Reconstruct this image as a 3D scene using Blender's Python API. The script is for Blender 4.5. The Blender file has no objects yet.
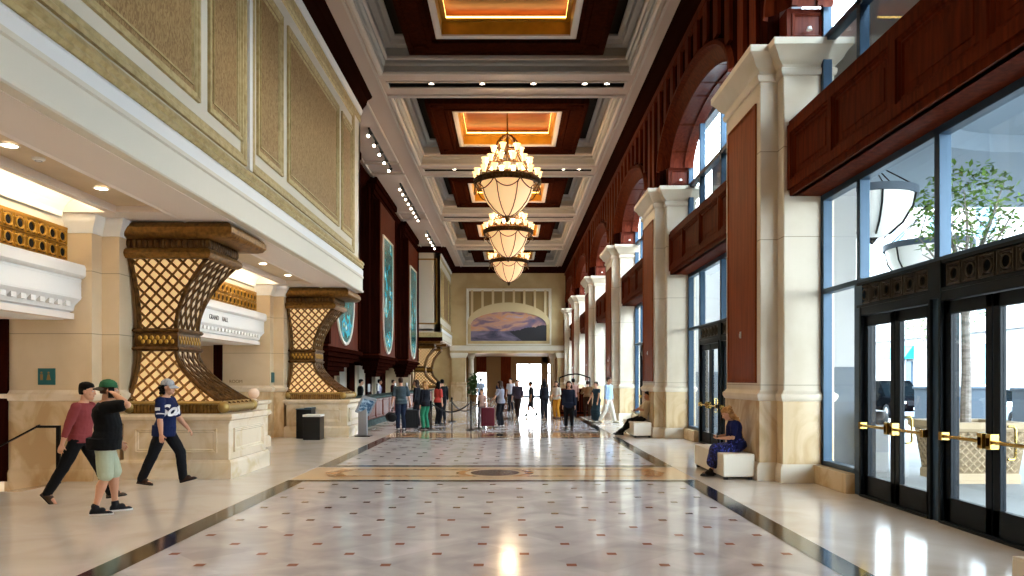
import bpy, bmesh, math, random
from mathutils import Vector, Matrix, Euler
random.seed(7)
PI = math.pi
scene = bpy.context.scene
COL = scene.collection

# ---------------------------------------------------------------- camera
EYE = 1.72
cam_data = bpy.data.cameras.new('camera')
cam = bpy.data.objects.new('camera', cam_data)
COL.objects.link(cam)
cam.location = (0, 0, EYE)
cam.rotation_euler = (PI / 2, 0, 0)
cam_data.sensor_width = 36.0
cam_data.lens = 36.0 * 726 / 1024
cam_data.shift_x = 1.0 / 1024
cam_data.shift_y = 91.5 / 1024
cam_data.clip_start = 0.05
cam_data.clip_end = 500
scene.camera = cam

# ---------------------------------------------------------------- exposure
scene.view_settings.view_transform = 'Standard'
scene.view_settings.look = 'None'
scene.view_settings.gamma = 1
scene.view_settings.use_curve_mapping = False
scene.view_settings.exposure = 0.78
cy = scene.cycles
cy.max_bounces = 9
cy.diffuse_bounces = 5
cy.glossy_bounces = 4
cy.transmission_bounces = 6
cy.transparent_max_bounces = 10
cy.caustics_reflective = False
cy.caustics_refractive = False
cy.sample_clamp_indirect = 6
cy.use_denoising = True

# ---------------------------------------------------------------- sky and sun
world = bpy.data.worlds.new('sky')
scene.world = world
world.use_nodes = True
wn = world.node_tree.nodes
wl = world.node_tree.links
bgn = wn['Background']
tc = wn.new('ShaderNodeTexCoord')
sep = wn.new('ShaderNodeSeparateXYZ')
wl.new(tc.outputs['Generated'], sep.inputs[0])
wr = wn.new('ShaderNodeValToRGB')
wr.color_ramp.elements[0].position = 0.0
wr.color_ramp.elements[0].color = (0.92, 0.97, 1.0, 1)
wr.color_ramp.elements[1].position = 0.6
wr.color_ramp.elements[1].color = (0.70, 0.85, 1.0, 1)
wl.new(sep.outputs[2], wr.inputs[0])
wl.new(wr.outputs[0], bgn.inputs[0])
bgn.inputs[1].default_value = 13.0

def add_light(name, kind, loc, energy, color=(1, 1, 1), rot=(0, 0, 0), size=0.1, size_y=None, spot=None, blend=0.6):
    d = bpy.data.lights.new(name, kind)
    d.energy = energy
    d.color = color
    if kind == 'AREA':
        d.size = size
        if size_y:
            d.shape = 'RECTANGLE'
            d.size_y = size_y
    elif kind == 'SUN':
        d.angle = size
    else:
        d.shadow_soft_size = size
    if kind == 'SPOT':
        d.spot_size = spot
        d.spot_blend = blend
    o = bpy.data.objects.new(name, d)
    o.location = loc
    o.rotation_euler = rot
    COL.objects.link(o)
    return o

# sun stands behind the hotel, lights the street and facades across from it
sun = add_light('sun', 'SUN', (40, -20, 60), 4.0, (1.0, 0.95, 0.87), size=0.01)
sun.rotation_euler = Vector((0.75, 0.45, -0.95)).to_track_quat('-Z', 'Y').to_euler()

PER = 9.1            # bay length of the hall
WARM = (1.0, 0.78, 0.52)
# recessed spots in the slots of the ceiling beams, and the cove trays of the coffers
for k in range(-1, 5):
    yb = 13.25 + PER * k
    for x in (-2.45, -0.88, 0.69, 2.27, 2.95):
        add_light('beam_spot_light', 'SPOT', (x, yb, 10.78), 140, WARM, size=0.05, spot=1.5)
for k in range(-1, 5):
    yc = 17.8 + PER * k
    for (lx, ly, sx, sy) in ((0, -1.72, 3.2, 0.08), (0, 1.72, 3.2, 0.08), (-1.72, 0, 0.08, 3.2), (1.72, 0, 0.08, 3.2)):
        add_light('coffer_cove_light', 'AREA', (-0.135 + lx, yc + ly, 11.41), 8, (1.0, 0.58, 0.2), (PI, 0, 0), sx, sy)
# chandelier lamps
for k in range(3):
    add_light('chandelier_light', 'POINT', (-0.135, 26.9 + PER * k, 9.75), 300, (1.0, 0.74, 0.45), size=0.5)
# low soffit on the left: downlights and the cove over the balconies
for k in range(-1, 2):
    yp = 12.3 + PER * k
    for dy in (-5.6, -3.4, -1.4):
        add_light('soffit_downlight_lamp', 'SPOT', (-6.15, yp + dy, 4.5), 36, (1.0, 0.80, 0.55), size=0.05, spot=2.0)
    add_light('balcony_cove_light', 'AREA', (-6.75, yp - 3.3, 4.66), 35, (1.0, 0.80, 0.52), (0, PI * 0.62, 0), 0.1, 6.0)
# under the reception desk canopy and the far lobby
for y in (28, 34.5, 41, 46.5):
    add_light('reception_downlight', 'SPOT', (-6.9, y, 6.0), 160, WARM, size=0.1, spot=2.2)
for (x, y) in ((-2.5, 63), (0, 66), (2.5, 63)):
    add_light('far_lobby_light', 'POINT', (x, y, 3.5), 25, WARM, size=0.3)
# back rooms behind the balconies
for k in range(-1, 2):
    add_light('back_room_light', 'POINT', (-10.2, 9.0 + PER * k, 2.9), 60, WARM, size=0.3)
# ---------------------------------------------------------------- materials
def srgb(h):
    h = h.lstrip('#')
    out = []
    for i in (0, 2, 4):
        c = int(h[i:i + 2], 16) / 255
        out.append(c / 12.92 if c <= 0.04045 else ((c + 0.055) / 1.055) ** 2.4)
    return (*out, 1)

MATS = {}
def mat(name, color, rough=0.5, metal=0.0, noise=None, bump=0.0, bscale=40, spec=0.3, coat=0.0, emit=None, estr=0.0):
    """color: hex. noise: (scale xyz, second hex, low, high) mixes a second tint of the same stuff."""
    if name in MATS:
        return MATS[name]
    m = bpy.data.materials.new(name)
    m.use_nodes = True
    n, l = m.node_tree.nodes, m.node_tree.links
    b = n['Principled BSDF']
    b.inputs['Base Color'].default_value = srgb(color)
    b.inputs['Roughness'].default_value = rough
    b.inputs['Metallic'].default_value = metal
    b.inputs['Specular IOR Level'].default_value = spec
    if coat:
        b.inputs['Coat Weight'].default_value = coat
        b.inputs['Coat Roughness'].default_value = 0.15
    t = n.new('ShaderNodeTexCoord')
    if noise:
        mp = n.new('ShaderNodeMapping')
        mp.inputs['Scale'].default_value = noise[0]
        l.new(t.outputs['Object'], mp.inputs[0])
        nz = n.new('ShaderNodeTexNoise')
        nz.inputs['Scale'].default_value = 1.0
        nz.inputs['Detail'].default_value = 6
        nz.inputs['Distortion'].default_value = noise[4] if len(noise) > 4 else 0.3
        l.new(mp.outputs[0], nz.inputs['Vector'])
        r = n.new('ShaderNodeValToRGB')
        r.color_ramp.elements[0].position = noise[2]
        r.color_ramp.elements[0].color = srgb(color)
        r.color_ramp.elements[1].position = noise[3]
        r.color_ramp.elements[1].color = srgb(noise[1])
        l.new(nz.outputs['Fac'], r.inputs[0])
        l.new(r.outputs[0], b.inputs['Base Color'])
    if bump:
        nb = n.new('ShaderNodeTexNoise')
        nb.inputs['Scale'].default_value = bscale
        l.new(t.outputs['Object'], nb.inputs['Vector'])
        bp = n.new('ShaderNodeBump')
        bp.inputs['Strength'].default_value = bump
        bp.inputs['Distance'].default_value = 0.01
        l.new(nb.outputs['Fac'], bp.inputs['Height'])
        l.new(bp.outputs[0], b.inputs['Normal'])
    if emit:
        b.inputs['Emission Color'].default_value = srgb(emit)
        b.inputs['Emission Strength'].default_value = estr
    MATS[name] = m
    return m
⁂
#### OBJECTIVE
Restate the material word for word from its first line through the line containing "scene.camera = cam", both included; the pictures do not belong in it.

#### WRITTEN RESPONSE
Reconstruct this image as a 3D scene using Blender's Python API. The script is for Blender 4.5. The Blender file has no objects yet.
import bpy, bmesh, math, random
from mathutils import Vector, Matrix, Euler
random.seed(7)
PI = math.pi
scene = bpy.context.scene
COL = scene.collection

# ---------------------------------------------------------------- camera
EYE = 1.72
cam_data = bpy.data.cameras.new('camera')
cam = bpy.data.objects.new('camera', cam_data)
COL.objects.link(cam)
cam.location = (0, 0, EYE)
cam.rotation_euler = (PI / 2, 0, 0)
cam_data.sensor_width = 36.0
cam_data.lens = 36.0 * 726 / 1024
cam_data.shift_x = 1.0 / 1024
cam_data.shift_y = 91.5 / 1024
cam_data.clip_start = 0.05
cam_data.clip_end = 500
scene.camera = cam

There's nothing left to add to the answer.